▶ Stated task:
Below are the records; extract from them the line containing "Write the bpy" to the line containing "COL = SC.collection", both lines included, exactly and with no pictures.

▶ Rows from a 3D scene dataset:
□ □ □
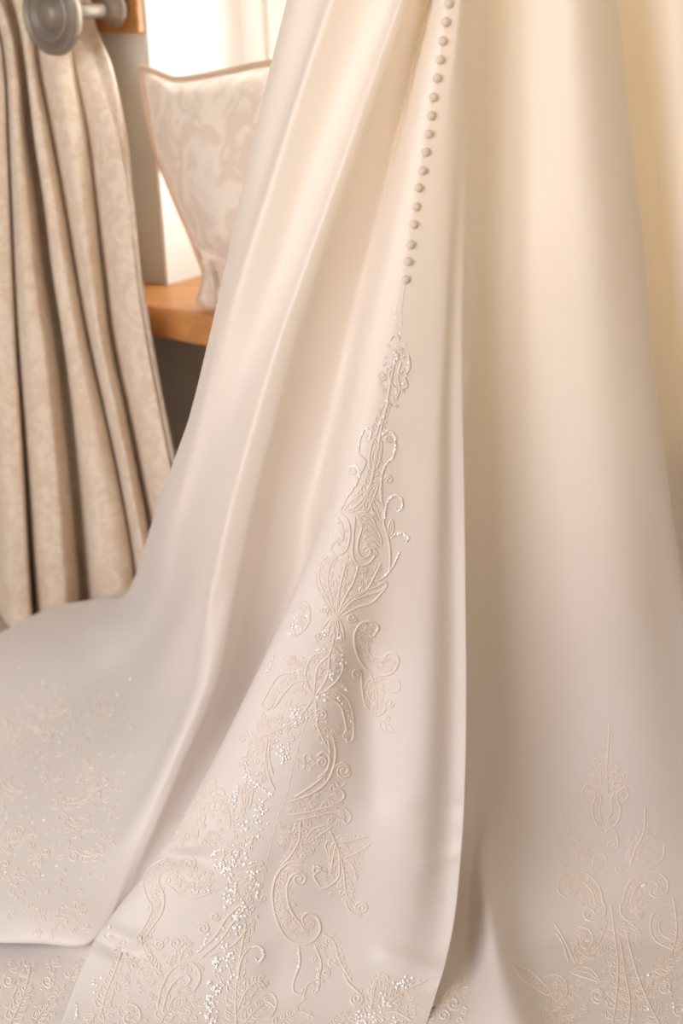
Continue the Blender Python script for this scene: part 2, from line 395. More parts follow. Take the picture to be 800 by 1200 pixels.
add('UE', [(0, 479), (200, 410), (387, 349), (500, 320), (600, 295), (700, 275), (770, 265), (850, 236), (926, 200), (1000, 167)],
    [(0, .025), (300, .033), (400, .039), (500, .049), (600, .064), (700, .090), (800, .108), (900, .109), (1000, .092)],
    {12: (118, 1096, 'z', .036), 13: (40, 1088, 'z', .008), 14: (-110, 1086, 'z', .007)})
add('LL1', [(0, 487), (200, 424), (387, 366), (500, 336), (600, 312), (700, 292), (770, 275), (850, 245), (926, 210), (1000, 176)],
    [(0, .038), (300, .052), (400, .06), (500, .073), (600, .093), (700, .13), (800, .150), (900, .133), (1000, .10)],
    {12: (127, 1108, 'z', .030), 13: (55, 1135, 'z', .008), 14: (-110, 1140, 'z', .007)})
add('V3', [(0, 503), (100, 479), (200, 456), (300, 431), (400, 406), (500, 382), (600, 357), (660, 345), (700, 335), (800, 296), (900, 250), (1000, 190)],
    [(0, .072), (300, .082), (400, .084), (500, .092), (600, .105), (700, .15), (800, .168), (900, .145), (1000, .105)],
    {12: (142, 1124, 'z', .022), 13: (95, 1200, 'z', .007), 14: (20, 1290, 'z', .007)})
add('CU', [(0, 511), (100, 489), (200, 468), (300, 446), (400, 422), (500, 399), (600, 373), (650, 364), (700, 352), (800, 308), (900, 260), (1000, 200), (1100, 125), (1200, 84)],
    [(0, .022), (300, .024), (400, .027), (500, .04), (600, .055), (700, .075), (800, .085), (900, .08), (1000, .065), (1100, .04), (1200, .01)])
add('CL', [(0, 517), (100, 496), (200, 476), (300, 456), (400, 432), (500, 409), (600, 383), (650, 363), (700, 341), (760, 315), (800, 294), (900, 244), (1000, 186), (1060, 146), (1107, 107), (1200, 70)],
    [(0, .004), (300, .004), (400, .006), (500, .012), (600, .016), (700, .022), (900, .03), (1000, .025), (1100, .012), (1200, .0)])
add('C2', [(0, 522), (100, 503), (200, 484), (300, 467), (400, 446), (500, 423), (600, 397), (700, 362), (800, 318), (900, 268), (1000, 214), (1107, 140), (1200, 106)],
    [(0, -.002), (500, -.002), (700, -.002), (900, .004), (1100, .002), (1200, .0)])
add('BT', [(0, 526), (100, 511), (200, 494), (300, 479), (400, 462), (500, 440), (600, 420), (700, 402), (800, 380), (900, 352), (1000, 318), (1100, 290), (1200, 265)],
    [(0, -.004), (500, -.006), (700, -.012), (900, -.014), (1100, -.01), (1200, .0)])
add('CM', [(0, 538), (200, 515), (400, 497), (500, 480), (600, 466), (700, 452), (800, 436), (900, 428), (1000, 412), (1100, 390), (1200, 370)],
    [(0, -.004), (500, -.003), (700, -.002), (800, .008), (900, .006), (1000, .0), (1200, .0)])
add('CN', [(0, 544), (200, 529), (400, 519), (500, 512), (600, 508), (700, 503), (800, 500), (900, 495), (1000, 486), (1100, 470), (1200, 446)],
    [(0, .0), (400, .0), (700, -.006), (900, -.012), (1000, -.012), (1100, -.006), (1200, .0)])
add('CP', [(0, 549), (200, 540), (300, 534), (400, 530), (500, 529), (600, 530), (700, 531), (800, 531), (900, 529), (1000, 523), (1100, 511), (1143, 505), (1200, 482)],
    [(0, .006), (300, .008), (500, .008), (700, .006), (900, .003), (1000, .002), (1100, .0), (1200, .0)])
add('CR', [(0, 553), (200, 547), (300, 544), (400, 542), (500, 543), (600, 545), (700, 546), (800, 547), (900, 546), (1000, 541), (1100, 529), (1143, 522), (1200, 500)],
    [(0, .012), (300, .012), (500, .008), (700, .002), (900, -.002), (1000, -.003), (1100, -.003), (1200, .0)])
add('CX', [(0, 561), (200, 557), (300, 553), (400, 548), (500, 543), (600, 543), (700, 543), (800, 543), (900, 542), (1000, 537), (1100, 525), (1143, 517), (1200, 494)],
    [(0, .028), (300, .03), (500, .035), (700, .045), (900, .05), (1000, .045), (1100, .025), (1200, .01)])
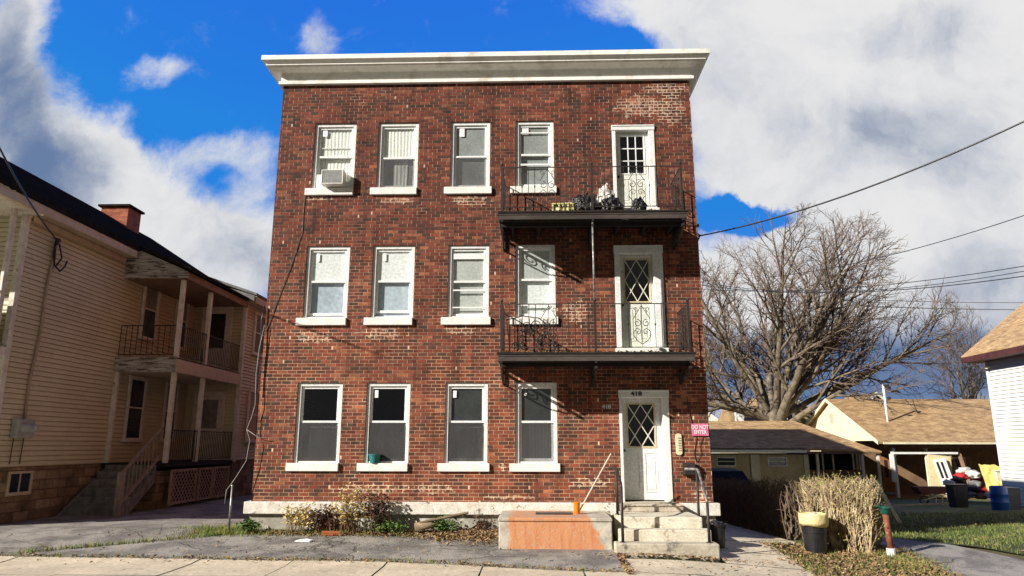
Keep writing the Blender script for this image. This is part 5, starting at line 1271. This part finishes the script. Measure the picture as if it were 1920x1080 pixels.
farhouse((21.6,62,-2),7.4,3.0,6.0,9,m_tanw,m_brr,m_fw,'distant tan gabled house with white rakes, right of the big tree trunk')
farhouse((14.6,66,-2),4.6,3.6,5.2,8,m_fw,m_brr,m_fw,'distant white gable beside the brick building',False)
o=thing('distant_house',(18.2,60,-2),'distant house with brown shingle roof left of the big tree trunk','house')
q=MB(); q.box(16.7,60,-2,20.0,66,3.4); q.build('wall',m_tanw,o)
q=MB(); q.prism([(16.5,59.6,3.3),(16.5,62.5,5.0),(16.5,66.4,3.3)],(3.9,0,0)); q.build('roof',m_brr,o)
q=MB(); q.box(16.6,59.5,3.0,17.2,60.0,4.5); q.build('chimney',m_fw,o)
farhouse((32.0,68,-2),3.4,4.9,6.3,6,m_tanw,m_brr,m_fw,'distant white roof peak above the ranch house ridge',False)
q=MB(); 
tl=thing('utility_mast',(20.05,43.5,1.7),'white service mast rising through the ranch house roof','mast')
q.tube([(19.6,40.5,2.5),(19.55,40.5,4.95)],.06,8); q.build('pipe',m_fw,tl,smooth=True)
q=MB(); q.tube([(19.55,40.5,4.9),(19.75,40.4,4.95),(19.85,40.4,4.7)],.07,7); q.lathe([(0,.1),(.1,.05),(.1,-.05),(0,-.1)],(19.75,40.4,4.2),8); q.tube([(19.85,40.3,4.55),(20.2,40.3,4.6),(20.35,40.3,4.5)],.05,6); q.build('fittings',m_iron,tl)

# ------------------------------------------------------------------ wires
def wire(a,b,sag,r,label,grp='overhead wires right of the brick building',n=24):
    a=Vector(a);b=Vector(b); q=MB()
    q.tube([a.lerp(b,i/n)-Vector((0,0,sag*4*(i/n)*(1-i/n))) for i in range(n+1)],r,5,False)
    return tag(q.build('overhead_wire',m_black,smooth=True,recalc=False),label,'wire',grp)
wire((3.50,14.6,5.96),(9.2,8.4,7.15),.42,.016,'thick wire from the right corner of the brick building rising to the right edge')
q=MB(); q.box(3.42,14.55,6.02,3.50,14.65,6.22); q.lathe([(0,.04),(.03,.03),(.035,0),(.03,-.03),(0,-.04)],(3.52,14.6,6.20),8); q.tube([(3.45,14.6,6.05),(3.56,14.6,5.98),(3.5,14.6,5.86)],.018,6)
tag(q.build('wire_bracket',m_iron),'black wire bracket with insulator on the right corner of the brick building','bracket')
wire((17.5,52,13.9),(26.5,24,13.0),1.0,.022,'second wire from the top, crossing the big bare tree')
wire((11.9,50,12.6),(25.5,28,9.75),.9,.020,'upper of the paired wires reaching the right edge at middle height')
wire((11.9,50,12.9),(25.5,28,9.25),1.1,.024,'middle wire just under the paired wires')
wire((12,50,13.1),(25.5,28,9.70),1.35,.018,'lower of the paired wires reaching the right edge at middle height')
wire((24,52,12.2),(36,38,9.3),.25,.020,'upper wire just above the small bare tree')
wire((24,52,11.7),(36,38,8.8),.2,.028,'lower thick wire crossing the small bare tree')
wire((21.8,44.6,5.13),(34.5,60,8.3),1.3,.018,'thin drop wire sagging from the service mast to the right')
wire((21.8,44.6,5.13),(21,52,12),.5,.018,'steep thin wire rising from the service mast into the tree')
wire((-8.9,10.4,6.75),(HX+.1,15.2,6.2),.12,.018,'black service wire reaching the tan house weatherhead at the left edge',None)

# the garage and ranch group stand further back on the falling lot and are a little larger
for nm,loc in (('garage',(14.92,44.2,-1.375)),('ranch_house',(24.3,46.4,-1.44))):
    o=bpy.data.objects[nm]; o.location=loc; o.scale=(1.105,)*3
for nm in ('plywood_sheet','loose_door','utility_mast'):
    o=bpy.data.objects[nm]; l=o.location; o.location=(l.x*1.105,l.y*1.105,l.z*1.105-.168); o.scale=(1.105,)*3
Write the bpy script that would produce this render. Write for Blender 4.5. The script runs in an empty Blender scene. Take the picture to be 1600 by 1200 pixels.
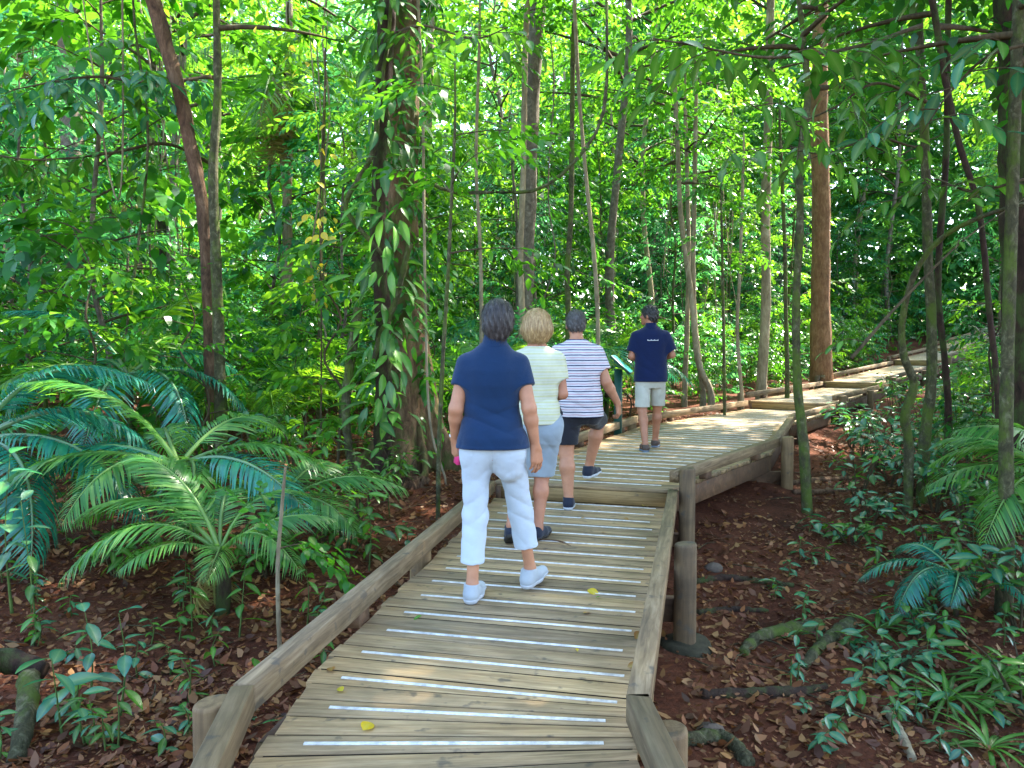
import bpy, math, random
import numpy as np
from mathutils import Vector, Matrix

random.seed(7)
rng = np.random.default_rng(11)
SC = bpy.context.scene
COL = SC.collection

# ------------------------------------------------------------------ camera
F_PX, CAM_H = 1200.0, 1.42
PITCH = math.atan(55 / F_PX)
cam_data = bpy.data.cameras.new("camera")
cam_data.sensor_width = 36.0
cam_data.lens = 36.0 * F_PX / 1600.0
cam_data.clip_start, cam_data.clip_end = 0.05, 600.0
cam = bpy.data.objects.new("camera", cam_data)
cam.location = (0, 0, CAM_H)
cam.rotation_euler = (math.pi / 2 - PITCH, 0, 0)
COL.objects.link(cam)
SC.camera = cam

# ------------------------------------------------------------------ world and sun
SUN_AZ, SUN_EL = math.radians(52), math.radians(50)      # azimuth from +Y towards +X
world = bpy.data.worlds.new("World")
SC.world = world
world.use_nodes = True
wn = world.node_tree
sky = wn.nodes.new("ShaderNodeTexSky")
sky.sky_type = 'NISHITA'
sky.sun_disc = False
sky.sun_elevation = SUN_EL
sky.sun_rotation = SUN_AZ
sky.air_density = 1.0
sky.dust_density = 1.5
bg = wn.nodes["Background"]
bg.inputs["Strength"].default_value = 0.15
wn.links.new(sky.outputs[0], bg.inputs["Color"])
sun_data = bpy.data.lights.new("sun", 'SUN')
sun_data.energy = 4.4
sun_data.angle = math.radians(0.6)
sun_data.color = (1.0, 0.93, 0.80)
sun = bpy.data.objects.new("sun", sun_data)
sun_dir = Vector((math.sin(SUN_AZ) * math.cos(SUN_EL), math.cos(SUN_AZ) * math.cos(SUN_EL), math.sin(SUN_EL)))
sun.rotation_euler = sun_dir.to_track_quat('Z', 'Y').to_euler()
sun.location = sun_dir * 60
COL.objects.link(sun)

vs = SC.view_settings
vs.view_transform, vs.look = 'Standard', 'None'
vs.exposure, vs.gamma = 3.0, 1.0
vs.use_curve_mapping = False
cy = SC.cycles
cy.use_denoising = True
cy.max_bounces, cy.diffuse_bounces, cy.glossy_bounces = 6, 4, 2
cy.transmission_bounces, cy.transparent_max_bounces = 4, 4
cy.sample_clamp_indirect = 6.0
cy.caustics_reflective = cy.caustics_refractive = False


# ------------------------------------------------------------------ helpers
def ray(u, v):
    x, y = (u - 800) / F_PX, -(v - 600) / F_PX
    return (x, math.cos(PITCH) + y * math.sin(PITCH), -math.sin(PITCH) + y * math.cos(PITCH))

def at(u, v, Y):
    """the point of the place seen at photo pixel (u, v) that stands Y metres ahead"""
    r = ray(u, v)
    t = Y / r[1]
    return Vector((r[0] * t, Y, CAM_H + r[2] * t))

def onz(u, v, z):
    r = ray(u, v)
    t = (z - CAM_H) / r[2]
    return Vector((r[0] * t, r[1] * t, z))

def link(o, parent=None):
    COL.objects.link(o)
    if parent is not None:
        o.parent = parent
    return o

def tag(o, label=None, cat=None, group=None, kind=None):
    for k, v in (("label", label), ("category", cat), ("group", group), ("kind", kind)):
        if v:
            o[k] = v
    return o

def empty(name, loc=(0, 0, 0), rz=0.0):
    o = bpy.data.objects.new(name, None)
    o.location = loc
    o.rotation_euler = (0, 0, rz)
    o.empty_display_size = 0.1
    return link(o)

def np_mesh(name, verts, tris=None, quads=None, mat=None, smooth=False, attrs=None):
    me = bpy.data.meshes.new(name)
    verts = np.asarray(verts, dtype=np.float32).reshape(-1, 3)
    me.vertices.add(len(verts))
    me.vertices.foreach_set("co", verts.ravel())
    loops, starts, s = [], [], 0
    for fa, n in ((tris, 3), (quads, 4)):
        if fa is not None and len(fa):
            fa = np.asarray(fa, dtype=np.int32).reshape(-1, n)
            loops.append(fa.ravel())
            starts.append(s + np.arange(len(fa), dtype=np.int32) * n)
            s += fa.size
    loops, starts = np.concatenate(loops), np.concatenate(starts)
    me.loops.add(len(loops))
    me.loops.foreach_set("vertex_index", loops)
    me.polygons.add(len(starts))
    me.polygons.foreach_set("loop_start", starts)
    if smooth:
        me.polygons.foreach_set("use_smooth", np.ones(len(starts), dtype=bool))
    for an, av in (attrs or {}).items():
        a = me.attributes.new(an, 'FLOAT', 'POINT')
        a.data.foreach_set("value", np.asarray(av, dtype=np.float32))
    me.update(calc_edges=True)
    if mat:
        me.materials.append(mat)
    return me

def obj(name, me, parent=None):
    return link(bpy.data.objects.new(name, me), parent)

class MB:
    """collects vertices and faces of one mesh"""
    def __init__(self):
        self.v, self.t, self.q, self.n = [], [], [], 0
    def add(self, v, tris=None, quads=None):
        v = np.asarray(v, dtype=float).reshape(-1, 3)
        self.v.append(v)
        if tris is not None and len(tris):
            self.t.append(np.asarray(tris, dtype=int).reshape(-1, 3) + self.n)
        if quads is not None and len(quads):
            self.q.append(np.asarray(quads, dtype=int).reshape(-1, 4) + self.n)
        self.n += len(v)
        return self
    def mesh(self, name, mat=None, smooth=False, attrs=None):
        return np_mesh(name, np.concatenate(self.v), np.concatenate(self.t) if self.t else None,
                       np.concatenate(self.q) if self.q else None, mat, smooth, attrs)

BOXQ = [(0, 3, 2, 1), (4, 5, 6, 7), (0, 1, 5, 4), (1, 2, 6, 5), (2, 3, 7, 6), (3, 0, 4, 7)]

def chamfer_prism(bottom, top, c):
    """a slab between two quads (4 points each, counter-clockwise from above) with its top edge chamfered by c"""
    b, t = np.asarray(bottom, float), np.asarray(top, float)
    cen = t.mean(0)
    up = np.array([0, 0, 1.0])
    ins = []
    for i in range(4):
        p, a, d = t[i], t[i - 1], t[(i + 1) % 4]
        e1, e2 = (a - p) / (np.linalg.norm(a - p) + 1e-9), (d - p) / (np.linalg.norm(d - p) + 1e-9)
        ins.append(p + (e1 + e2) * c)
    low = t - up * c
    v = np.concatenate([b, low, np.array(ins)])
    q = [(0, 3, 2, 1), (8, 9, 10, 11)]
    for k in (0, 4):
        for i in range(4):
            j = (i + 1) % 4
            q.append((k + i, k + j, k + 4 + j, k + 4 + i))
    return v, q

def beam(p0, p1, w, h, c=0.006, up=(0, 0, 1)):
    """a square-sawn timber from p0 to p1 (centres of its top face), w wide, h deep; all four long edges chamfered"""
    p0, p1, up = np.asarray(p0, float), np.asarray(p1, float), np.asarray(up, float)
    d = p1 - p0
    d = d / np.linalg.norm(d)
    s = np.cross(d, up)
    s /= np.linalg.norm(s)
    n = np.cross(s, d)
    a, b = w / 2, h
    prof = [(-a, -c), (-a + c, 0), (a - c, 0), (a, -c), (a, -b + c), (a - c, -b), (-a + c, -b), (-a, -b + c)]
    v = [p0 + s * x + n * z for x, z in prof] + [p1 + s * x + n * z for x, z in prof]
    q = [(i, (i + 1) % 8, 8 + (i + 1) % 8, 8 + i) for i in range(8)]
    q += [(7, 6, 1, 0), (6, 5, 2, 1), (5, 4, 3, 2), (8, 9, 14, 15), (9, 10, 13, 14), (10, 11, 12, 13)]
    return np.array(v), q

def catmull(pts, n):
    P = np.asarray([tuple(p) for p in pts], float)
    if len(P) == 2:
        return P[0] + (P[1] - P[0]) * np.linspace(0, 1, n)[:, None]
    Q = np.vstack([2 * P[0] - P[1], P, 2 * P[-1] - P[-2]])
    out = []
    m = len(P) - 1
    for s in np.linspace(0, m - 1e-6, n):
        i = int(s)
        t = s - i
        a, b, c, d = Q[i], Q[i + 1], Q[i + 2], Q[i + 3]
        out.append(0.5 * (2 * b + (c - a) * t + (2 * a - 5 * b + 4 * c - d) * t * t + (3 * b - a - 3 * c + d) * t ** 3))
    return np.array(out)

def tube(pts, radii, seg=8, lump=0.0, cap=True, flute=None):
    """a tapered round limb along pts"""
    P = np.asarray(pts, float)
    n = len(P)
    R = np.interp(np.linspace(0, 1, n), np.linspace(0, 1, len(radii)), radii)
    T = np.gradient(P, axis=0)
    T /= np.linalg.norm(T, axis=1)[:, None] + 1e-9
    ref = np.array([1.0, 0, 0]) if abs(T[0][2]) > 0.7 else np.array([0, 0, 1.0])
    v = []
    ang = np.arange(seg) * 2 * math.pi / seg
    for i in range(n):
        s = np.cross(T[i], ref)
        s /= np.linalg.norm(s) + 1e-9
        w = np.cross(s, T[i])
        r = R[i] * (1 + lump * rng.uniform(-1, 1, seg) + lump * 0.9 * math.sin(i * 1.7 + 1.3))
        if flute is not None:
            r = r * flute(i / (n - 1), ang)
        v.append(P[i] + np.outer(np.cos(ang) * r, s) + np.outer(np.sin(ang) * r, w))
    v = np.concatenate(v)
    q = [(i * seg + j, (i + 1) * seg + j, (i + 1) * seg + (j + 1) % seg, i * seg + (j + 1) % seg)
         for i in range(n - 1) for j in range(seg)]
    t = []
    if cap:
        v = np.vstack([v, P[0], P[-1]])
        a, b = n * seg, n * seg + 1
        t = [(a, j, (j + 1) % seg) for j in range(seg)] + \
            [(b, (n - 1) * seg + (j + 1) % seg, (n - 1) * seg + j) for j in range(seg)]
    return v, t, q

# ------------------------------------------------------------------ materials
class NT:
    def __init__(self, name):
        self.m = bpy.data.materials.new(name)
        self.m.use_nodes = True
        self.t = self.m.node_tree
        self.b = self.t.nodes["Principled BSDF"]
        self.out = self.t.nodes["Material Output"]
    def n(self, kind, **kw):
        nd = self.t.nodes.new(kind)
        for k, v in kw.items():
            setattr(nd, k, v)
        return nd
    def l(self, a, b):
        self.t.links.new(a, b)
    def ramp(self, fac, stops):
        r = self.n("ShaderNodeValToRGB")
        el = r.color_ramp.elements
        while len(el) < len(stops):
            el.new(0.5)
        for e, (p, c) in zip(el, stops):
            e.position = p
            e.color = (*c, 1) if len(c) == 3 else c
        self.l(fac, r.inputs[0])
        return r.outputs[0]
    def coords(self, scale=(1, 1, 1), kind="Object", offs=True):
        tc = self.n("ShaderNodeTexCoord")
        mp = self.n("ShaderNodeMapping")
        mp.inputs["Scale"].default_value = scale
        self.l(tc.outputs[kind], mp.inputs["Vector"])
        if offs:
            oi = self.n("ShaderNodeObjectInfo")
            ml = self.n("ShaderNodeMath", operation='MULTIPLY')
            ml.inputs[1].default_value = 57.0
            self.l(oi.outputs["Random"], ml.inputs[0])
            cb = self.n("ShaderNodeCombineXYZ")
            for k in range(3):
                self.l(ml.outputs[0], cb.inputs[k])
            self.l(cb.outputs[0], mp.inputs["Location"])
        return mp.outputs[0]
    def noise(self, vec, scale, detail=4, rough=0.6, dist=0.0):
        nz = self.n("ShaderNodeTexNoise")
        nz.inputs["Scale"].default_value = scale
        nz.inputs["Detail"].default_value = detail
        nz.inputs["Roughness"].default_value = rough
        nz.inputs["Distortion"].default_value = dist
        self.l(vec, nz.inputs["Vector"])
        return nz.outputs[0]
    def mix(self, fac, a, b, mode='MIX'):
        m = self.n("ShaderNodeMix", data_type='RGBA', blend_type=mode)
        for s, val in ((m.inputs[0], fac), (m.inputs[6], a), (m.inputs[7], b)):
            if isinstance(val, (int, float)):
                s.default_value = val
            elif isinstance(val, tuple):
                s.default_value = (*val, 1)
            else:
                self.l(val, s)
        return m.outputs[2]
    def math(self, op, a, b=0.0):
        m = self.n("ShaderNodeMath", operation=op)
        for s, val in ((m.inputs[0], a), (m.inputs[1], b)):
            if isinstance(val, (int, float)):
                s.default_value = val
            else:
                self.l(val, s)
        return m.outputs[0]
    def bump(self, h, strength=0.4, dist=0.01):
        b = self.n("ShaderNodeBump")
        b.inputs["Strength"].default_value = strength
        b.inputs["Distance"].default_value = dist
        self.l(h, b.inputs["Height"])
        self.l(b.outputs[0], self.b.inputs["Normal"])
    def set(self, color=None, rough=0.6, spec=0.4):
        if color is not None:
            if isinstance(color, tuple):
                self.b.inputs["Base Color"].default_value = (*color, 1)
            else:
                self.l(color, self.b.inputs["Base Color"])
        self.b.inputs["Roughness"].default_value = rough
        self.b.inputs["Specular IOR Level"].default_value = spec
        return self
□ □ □
▶ Output below:
Write the bpy script that would produce this render. Write for Blender 4.5. The script runs in an empty Blender scene. Take the picture to be 1600 by 1200 pixels.
import bpy, math, random
import numpy as np
from mathutils import Vector, Matrix

random.seed(7)
rng = np.random.default_rng(11)
SC = bpy.context.scene
COL = SC.collection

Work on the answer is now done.